Quand Stéphane Rials m’a proposé de prendre position sur Carl Schmitt à propos de la controverse née l’an dernier, lors de la publication du Léviathan et poursuivie depuis, en raison notamment de la publication dans la revue Cités de certains de ses articles datant de sa période nazie, j’ai été partagé – on me pardonnera, je l’espère, de m’exprimer ici à la première personne du singulier – entre des sentiments contradictoires. D’un côté, je n’avais plus envie de me replonger dans cet auteur, sur lequel j’avais certes beaucoup travaillé, parce que cela m’obligerait à délaisser des travaux en cours sur lesquels je voulais me concentrer. Mais d’un autre côté, la vigueur et l’importance de la controverse semblaient m’imposer de prendre position puisque, à la différence de Stéphane Rials qui fut seulement son éditeur, je fus, en tant que préfacier de la Verfassungslehre
, l’un de ceux qui contribuèrent à la réception de l’œuvre juridique de Carl Schmitt en France, ce qu’on pourrait me reprocher aujourd’hui en estimant que j’aurais ainsi participé à la reconnaissance d’un auteur nazi. Cette dernière considération m’a convaincu de tenter de clarifier – si ce n’était pas suffisamment clair auparavant – ma position à l’égard d’un auteur aussi suspect.

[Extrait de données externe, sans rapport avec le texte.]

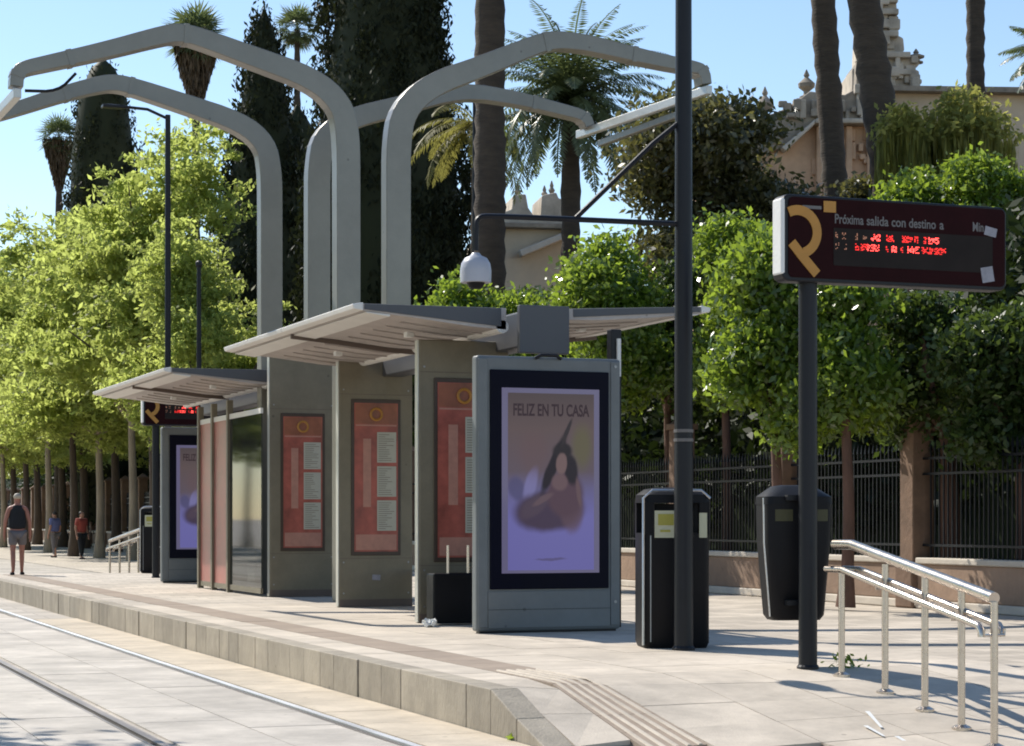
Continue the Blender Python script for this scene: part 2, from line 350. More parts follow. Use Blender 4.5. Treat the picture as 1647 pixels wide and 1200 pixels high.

Le soupçon d’avoir contribué à la diffusion d’une pensée qui serait “ authentiquement ” ou “ potentiellement ” nazie me trouble beaucoup, tant cette idéologie est aux antipodes de ma vision du monde et de mes idées politiques. Mais avouer ce trouble ne répond pas à la question de savoir si le fait d’avoir diffusé en France la pensée schmittienne est compatible avec le sentiment de la responsabilité que tout auteur – que ce soit un homme de lettres ou un “ universitaire ” – devrait avoir pour ses propres écrits…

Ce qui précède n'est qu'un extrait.